[FFmpeg-user] ffmpeg architecture question

Mark Filipak markfilipak.windows+ffmpeg at gmail.com
Sun Apr 19 21:44:59 EEST 2020


I'm hooking into this to reply in order to get the message below into the thread.

But first, I'd like to say that I had no idea this would be controversial. I asked whether ffmpeg 
traversed filter complexes recursively because that was not happening. Apparently it does recurse, 
but only if you connect certain pads to certain other pads. Specifically, it depends on how you 
'wire up' a 'blend' filter. I learned that from Michael Koch after he suggested that I reverse the 
connections to the 'blend' filter. It worked and instead of getting 80% of the input frames in the 
output, I got 100% of the frames (minus a couple of frames, but that doesn't matter). I will be 
conducting experiments to determine what are the 'magic' pads. In the meantime, I spoke with an 
engineer...

I just got off the phone with a video production engineer who's very familiar with ffmpeg and who 
graciously requested the call to attempt to straighten me out. I didn't ask him for permission to 
mention his name, so I don't.

Regarding soft telecine:
According to the engineer -- and I have no reason to doubt him; I take what he says as gospel -- 
ffmpeg decoders are compliant and therefore always output 30fps, interlaced (per the metadata flags) 
even though you and I know the content is actually progressive.

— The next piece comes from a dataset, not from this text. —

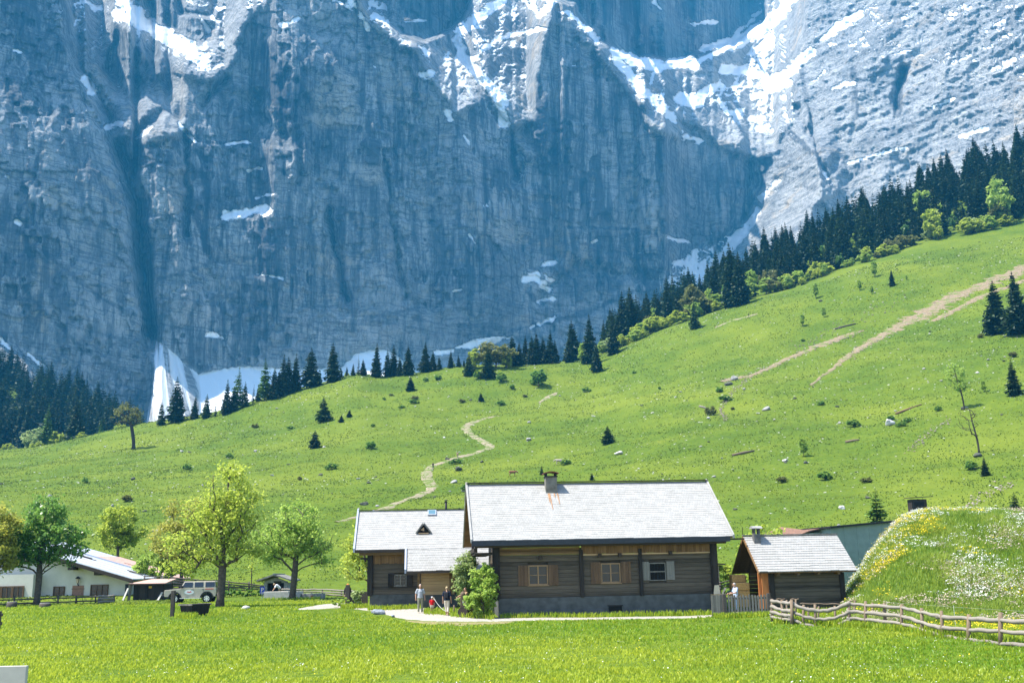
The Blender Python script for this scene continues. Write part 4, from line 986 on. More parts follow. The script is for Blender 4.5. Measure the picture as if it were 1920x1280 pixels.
def plank_shed():
    base = PV(249, 1128.5, 106); k = 1950 / 108.5
    c = thing('plank_shed', 'low dark plank shed with a rusty pinkish roof between farmhouse and vehicle', 'shed', base, rad(-3))
    X = lambda px: (px - 249) / k; Z = lambda py: (1128.5 - py) / k
    L = X(303); b = MB(); x = 0
    while x < L: b.box(x, min(L, x + .19), -random.uniform(0, .03), .06, -.2, Z(1097)); x += .2
    b.box(.02, L - .02, .07, 2.6, -.2, Z(1097) - .03); b.build('wall', M_DARK, c)
    MB().slab((-.35, -.5, Z(1097.5)), (L + .35, -.5, Z(1097.5)), (L + .2, 2.8, Z(1090)), (.6, 2.8, Z(1090)), (0, 0, .08)).build('roof', M_RUSTR, c)
    MB().box(-.4, L + .35, -.56, -.505, Z(1098.5), Z(1096.3)).build('fascia', M_DARKX, c)
    d = MB().box(X(262), X(275), -.07, -.035, 0, Z(1105)).build('door', M_DARK, c); MB().box(X(263), X(274), -.09, -.072, Z(1107), Z(1106)).build('hinge_strap', M_BLACK, d)
    s_ = MB().box(X(277), X(282.5), -.085, -.04, Z(1104.5), Z(1101)).build('notice', plain('yellow_notice', (.60, .36, .03), .6), c)
    MB().beam((-.35, -.3, -.1), (-.12, -.2, Z(1094)), .28, .25).build('corner_post', M_PICK, c)
    for (a, z0, q, z1, nm) in ((X(234), 1128, X(241), 1104, 'leaning_board'), (X(297), 1128, X(303), 1112, 'leaning_board')):
        MB().beam((a, -.7, -.1), (q, -.25, Z(z1)), .3, .06).build(nm, M_STONEL, c)
plank_shed()
def shelter():
    base = PV(490, 1113, 112); k = 1950 / 113.5; rz = rad(-4)
    c = thing('stone_shelter', 'tiny gabled shelter with stone walls and a wide grey roof beside the blue sign', 'shelter', base, rz)
    X = lambda px: (px - 490) / k; Z = lambda py: (1114 - py) / k
    a, b = X(494), X(537); m = (a + b) / 2
    MB().box(a, a + .35, 0, 2.6, -.5, Z(1095)).box(b - .35, b, 0, 2.6, -.5, Z(1095)).build('wall', M_STONE, c)
    MB().prism([(a, Z(1095) + .01), (b, Z(1095) + .01), (b, Z(1093)), (m, Z(1085)), (a, Z(1093))], 'y', .05, .3).build('front_wall', M_STONE, c)
    MB().box(a + .36, b - .36, 2.3, 2.55, -.5, Z(1095)).build('back_wall', M_STONE, c)
    MB().box(X(512), X(526), .02, .045, Z(1094.5), Z(1092)).build('vent_slot', M_INSIDE, c)
    MB().box(a + .36, b - .36, .32, .34, Z(1108), Z(1095)).build('dark_opening', M_INSIDE, c)
    r = MB()
    for s_, e in ((-1, X(484)), (1, X(546))): r.slab((e, -.7, Z(1092)), (e, 3, Z(1092)), (m, 3, Z(1082)), (m, -.7, Z(1082)), (0, 0, .16))
    rf = r.build('roof', M_SHINGD, c)
    MB().beam((m, -.72, Z(1082) + .18), (m, 3, Z(1082) + .18), .3, .06).build('ridge_board', M_LEAD, rf)
    base2 = PV(494, 1126, 103); k2 = 1950 / 105.
    w_ = thing('stone_trough', 'long light grey stone trough standing in front of the little shelter', 'trough', base2, rz)
    Lx = (560 - 494) / k2; h = 16 / k2
    MB().box(0, Lx, 0, .2, -.4, h).box(0, Lx, .9, 1.1, -.4, h).box(0, .2, .21, .89, -.4, h).box(Lx - .2, Lx, .21, .89, -.4, h).build('basin', M_STONEL, w_, bevel=.03)
    MB().box(.21, Lx - .21, .21, .89, -.3, h - .12).build('water', M_GLASS, w_)
    l2 = (600 - 560) / k2
    w2 = thing('stone_trough', 'lower grey stone trough joined to the right end of the long trough', 'trough', base2 + Vector((Lx + .03, .05, 0)), rz)
    MB().box(0, l2, 0, .18, -.4, h * .72).box(0, l2, .8, .98, -.4, h * .72).box(0, .18, .19, .79, -.4, h * .72).box(l2 - .18, l2, .19, .79, -.4, h * .72).build('basin', M_STONE, w2, bevel=.03)
    MB().box(.19, l2 - .19, .19, .79, -.3, h * .72 - .1).build('water', M_GLASS, w2)
    MB().box(l2 * .5 - .12, l2 * .5 + .12, -.03, -.003, h * .25, h * .5).build('red_mark', M_REDTIN, w2)
shelter()
def long_shed():
    # grey green shed beyond the embankment
    Y = 92.0; a = PV(1558, 990, Y); b = PV(1700, 975, Y + 2); 
    c = thing('long_shed', 'grey-green boarded shed half hidden behind the flowery embankment', 'shed', (a.x, a.y, 0), math.atan2(b.y - a.y, b.x - a.x))
    L = math.hypot(b.x - a.x, b.y - a.y); zl, zh, zb = a.z, b.z, -1.6
    w_ = MB(); x = 0
    while x < L + 1.0:
        x1 = x + 1.25; t = lambda q: zl + (zh - zl) * q / L
        w_.poly8([(x, 0, zb), (x1 - .015, 0, zb), (x1 - .015, 5, zb), (x, 5, zb), (x, 0, t(x)), (x1 - .015, 0, t(x1)), (x1 - .015, 5, t(x1)), (x, 5, t(x))]); x += 1.25
    w_.build('wall', M_TEAL, c)
    MB().slab((-.25, -.35, zl + .0), (L + 1.4, -.35, zh + .05), (L + 1.4, 5.3, zh + .05), (-.25, 5.3, zl), (0, 0, .16)).build('roof', M_BLACK, c)
    e = PV(1488, 1010, Y); f = PV(1534, 994, Y)
    c2 = thing('tiled_lean_to', 'low brown-tiled lean-to adjoining the left end of the grey-green shed', 'shed', (e.x, e.y + .6, 0), math.atan2(b.y - a.y, b.x - a.x))
    l2 = a.x - e.x
    w3 = MB().prism([(.5, zb), (l2 - .02, zb), (l2 - .02, f.z - .1), (l2 * .5, f.z - .15), (.5, e.z - .1)], 'y', .3, 4.5); w3.build('wall', M_TEAL, c2)
    r = MB().slab((0, 0, e.z), (l2 * .55, 0, f.z - .05), (l2 * .55, 5, f.z + .5), (0, 5, e.z + .5), (0, 0, .1)); r.slab((l2 * .55, 0, f.z - .05), (l2 - .03, 0, f.z + .22), (l2 - .03, 5, f.z + .22), (l2 * .55, 5, f.z + .0), (0, 0, .1))
    r.build('roof', plain('brown_roof_tiles', (.17, .095, .065), .85, var=.35, scale=5), c2)
    MB().box(l2 * .38, l2 * .6, .28, .299, f.z - .75, f.z - .25).build('brick_patch', plain('reddish_brick', (.33, .13, .08), .9, var=.3, scale=6), c2)
    # dark hut on the slope above the embankment
    g = G(1727, 961, 84); k = 1950 / g.y * .975
    c3 = thing('wooden_hide', 'small dark wooden box hut on the slope above the yellow flowers', 'hut', g, rad(8))
    X = lambda px: (px - 1728) / k; Z = lambda py: (962 - py) / k
    MB().box(X(1712), X(1741), 0, 1.2, -.3, Z(938)).build('wall', M_DARK, c3)
    MB().slab((X(1708), -.3, Z(936)), (X(1752), -.3, Z(934)), (X(1752), 1.5, Z(933)), (X(1708), 1.5, Z(935.5)), (0, 0, .1)).build('roof', M_DARKX, c3)
    MB().box(X(1738), X(1748), -.1, .8, -.3, Z(953)).build('side_bin', M_DARK, c3)
    MB().box(X(1717), X(1735), -.03, -.003, Z(949), Z(943)).build('opening', M_INSIDE, c3)
    # small building glimpsed between cabin and hut
    q = PV(1331, 1078, 90)
    c4 = thing('small_barn', 'little pinkish barn glimpsed in the gap right of the large cabin', 'barn', (q.x - 1.2, q.y, q.z - .2), 0)
    k = 1950 / 92.; MB().box(0, 2.0, 0, 3, -1, 1.05).build('wall', plain('pinkish_plaster', (.42, .31, .25), .9), c4)
    MB().slab((-.3, -.3, 1.25), (2.5, -.3, 1.02), (2.5, 3.2, 1.1), (-.3, 3.2, 1.3), (0, 0, .12)).build('roof', M_DARKX, c4)
    MB().box(1.3, 1.9, -.03, -.003, .1, .8).build('doorway', M_DARK, c4)
long_shed()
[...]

Now I begin to understand why pdr0 is so focused on detelecine. I am not explicitly detelecining, 
but apparently, ffmpeg is detelecining as a first step. I'm thinking about that and trying to reason 
out how that affects what I'm doing, or indeed, whether it affects what I'm doing at all.

Regarding 55-telecine:
 From the above, and from 'telecine=pattern=5', it's clear to me now that ffmpeg is doing the following:

Step 1: Unpackage the p24 packets, decode the pictures, and output i30 via 23-telecine.

Step 2: Detelecine the i30 back to p24. Okay, that reconstructs the 'pictures' (as 'pictures' are 
defined in the MPEG spec) -- Caveat: Provided that the metadata read by the decoder is correct 
(which is not always true, and is the reason for the '-analyzeduration' and '-probesize' directives 
(options, if you prefer) -- which I always understood and have used, e.g., "-analyzeduration 
5000000000 -probesize 5000000000").
Sanity check: Am I correct so far?

Step 3: Apply 'telecine=pattern=5' to obtain 60fps with frames = A A A+B B B.

...and I'm right back where I started, to wit: Frames that are duplicated and, for the center frame, 
combed. So what have I learned? I'm not sure, maybe nothing.

The result looks beautiful on a 60Hz TV. The samples I've made so far have PTS failures at about 
2:30 running time, but I can't see how those failures are related to 55-telecine. And I don't 
understand why my explorations are worthless and a waste of time.

It seems to me that whether a decoder outputs p24 or i30 is moot. It does come as a surprise that 
the decoder honors the metadata flags and therefore outputs i30. Given that, I understand how bogus 
metadata would result in failure -- I have 2 DVDs from a fellow in South Korea via ebay that have 
bad metadata. They're soft telecined but the metadata is wrong:

frames.frame.0.interlaced_frame=1 <- should be '0'
frames.frame.0.top_field_first=0
frames.frame.0.repeat_pict=1
frames.frame.1.interlaced_frame=0
frames.frame.1.top_field_first=1
frames.frame.1.repeat_pict=0
frames.frame.2.interlaced_frame=1 <- should be '0'
frames.frame.2.top_field_first=1
frames.frame.2.repeat_pict=1
frames.frame.3.interlaced_frame=0
frames.frame.3.top_field_first=0
frames.frame.3.repeat_pict=0

but I'm not transcoding from those discs.